Serving Clovis, Portales and the Surrounding Communities

Legendary local weather forecaster gone at 97

Tributes came from throughout Texas and New Mexico last week as area nature lovers and weather watchers remembered a True legend.

Dan True, who spent 40 years forecasting rain, snow and sunshine on regional television stations and a lifetime studying the world around him, died Wednesday. He was 97.

One line in his obituary perhaps summed up his colorful personality: "There probably has never been a weather forecast when a rattlesnake is thrown out on the floor by the weatherman and a roadrunner attacks and kills it."

Described in the family's obituary as a man with "the mind of a scientist and the personality of a born showman" True left impressions on generations of High Plains residents as evidenced by social media comments on the posting of his obituary.

Some of those comments: "I will always remember him as the weatherman." "My parents never missed his 'educated estimate' weather forecast." "He was awesome." "A legend that people of the Texas Panhandle and other areas have many memories of." and "My dad thought he was the ONLY weather forecaster worth listening to."

"Dan True was so popular his ratings will never be touched," said Dave Oliver a longtime Amarillo television weatherman.

"My early days were in his last days on Amarillo television," Oliver said. "He was on from the 1950s to the early '70s, he went to work in Albuquerque then he came back to Amarillo and we worked together in 1989."

"What I remember most are all the awesome stories of early television," Oliver said.

"He was a pilot, had his own plane and he kept it out back of the television station. It had its own landing strip. This is back when there were no cell phones, communication was limited so if he saw a plume of smoke in the distance he was in his plane and up in the air."

"Dan came back for a visit around 2000," Oliver continued. "We walked to where the landing strip used to be. You could see the wheels turning in his head that if he just had a plane..."
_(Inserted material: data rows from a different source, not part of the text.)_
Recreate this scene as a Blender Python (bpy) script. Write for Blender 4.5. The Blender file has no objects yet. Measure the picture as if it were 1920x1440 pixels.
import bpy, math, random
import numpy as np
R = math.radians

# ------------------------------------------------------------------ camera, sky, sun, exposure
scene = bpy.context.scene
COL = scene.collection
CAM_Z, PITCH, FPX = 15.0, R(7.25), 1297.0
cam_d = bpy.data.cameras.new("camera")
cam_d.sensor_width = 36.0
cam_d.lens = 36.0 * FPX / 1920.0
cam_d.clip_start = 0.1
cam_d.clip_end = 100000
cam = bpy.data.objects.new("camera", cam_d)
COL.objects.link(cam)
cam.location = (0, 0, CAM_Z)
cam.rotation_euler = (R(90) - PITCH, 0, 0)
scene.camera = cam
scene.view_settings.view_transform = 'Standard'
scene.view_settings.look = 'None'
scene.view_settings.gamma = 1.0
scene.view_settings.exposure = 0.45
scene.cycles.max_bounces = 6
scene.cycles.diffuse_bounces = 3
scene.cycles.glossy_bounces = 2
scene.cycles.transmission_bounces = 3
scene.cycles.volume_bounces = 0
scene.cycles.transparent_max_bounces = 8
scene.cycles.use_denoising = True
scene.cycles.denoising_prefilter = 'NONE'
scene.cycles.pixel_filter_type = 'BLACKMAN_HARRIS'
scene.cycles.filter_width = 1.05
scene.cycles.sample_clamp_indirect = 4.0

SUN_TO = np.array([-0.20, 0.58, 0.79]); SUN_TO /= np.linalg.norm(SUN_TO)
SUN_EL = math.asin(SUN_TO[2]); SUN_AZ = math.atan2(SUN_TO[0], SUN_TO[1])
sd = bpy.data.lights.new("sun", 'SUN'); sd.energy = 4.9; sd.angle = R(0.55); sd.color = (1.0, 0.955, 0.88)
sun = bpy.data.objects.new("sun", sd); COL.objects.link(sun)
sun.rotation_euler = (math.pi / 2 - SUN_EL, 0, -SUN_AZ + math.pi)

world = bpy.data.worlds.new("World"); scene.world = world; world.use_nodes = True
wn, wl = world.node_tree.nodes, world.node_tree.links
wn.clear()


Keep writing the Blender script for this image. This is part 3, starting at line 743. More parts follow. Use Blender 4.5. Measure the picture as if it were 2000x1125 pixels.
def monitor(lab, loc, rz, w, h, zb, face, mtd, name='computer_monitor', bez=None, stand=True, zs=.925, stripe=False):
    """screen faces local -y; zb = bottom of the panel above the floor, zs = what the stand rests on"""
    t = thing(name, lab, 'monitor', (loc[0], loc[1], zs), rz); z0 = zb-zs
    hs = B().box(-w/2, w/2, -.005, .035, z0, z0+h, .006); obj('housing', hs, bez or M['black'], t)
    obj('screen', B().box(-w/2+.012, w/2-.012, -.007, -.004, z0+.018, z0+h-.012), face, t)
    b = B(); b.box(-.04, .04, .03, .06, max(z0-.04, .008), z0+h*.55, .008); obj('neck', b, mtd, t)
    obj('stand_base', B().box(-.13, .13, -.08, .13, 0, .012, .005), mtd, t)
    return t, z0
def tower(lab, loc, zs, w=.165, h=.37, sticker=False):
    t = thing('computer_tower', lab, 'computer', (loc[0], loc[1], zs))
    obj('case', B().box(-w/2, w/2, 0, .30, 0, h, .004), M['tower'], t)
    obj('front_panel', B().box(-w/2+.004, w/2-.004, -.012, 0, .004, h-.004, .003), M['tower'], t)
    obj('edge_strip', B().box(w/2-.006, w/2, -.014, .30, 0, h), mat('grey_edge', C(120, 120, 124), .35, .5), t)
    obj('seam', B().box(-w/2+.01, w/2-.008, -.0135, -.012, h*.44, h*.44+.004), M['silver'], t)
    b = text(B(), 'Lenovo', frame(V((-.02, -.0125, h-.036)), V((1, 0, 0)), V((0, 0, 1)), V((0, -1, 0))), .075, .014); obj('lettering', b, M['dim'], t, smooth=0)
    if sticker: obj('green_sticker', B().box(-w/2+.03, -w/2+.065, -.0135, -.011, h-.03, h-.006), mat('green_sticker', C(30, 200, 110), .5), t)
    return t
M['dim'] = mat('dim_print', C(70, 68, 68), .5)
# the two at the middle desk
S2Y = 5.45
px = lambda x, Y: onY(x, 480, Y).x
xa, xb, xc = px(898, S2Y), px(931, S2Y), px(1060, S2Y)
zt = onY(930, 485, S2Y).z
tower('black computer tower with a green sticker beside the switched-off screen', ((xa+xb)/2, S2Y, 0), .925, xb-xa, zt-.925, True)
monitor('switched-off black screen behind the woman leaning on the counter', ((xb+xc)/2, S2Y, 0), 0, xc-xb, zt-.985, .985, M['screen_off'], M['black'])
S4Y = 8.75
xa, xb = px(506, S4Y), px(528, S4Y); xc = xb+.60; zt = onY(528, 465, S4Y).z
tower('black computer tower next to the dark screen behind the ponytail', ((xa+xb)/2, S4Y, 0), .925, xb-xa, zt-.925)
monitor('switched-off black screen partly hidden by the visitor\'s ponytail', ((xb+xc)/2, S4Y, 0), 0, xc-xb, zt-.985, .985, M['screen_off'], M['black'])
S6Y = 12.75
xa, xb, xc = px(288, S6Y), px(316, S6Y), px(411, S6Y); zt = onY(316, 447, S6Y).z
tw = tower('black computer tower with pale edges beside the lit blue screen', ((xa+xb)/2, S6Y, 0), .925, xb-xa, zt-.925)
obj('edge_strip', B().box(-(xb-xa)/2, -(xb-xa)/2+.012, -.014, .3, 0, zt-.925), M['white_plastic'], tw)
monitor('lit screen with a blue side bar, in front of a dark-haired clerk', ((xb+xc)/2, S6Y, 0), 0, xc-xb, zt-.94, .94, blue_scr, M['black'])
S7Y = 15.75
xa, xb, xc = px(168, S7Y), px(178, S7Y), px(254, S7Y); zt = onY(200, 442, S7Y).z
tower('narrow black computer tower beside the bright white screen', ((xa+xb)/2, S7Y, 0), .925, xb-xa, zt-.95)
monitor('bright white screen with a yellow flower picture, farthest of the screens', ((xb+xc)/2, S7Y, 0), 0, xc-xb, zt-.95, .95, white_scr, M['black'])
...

"Dan True was the pioneer television weatherman," Oliver said.

Family members reported True lived in well over 30 communities in his lifetime and that was before he volunteered for the Army Air Corps during World War II. He settled in Clovis for his final decades, a regular roaming the city streets on his bicycle.

Nick Brady, a former Clovis radio and television broadcaster, agreed with Oliver that True was a pioneer TV weather forecaster.

"I knew him because his wife was my sister's best friend growing up," Brady said. "When he married my sister's friend I discovered who he was. I remember he always had a flat-top haircut."

Karl Terry, executive director of the Roosevelt County Chamber of Commerce, remembers hearing practical advice from True's TV forecast he heard regularly as a boy.

"From Dan True we learned to be prepared. Always carry a jar of peanut butter and a blanket in your car when you traveled in case you got stranded," Terry said.

Many will also remember him as a wildlife writer.

"I read his books on observing eagles at Palo Duro Canyon," Terry said. "He was a good writer."

Sheryl Borden, who hosted a PBS TV show for more than 45 years, said she had True on her show as a guest a few times.

"He was just the authority on everything weather in the area," Borden said. "And his name, I just thought it was funny. True. Dan True. So if he said it, it just had to be true."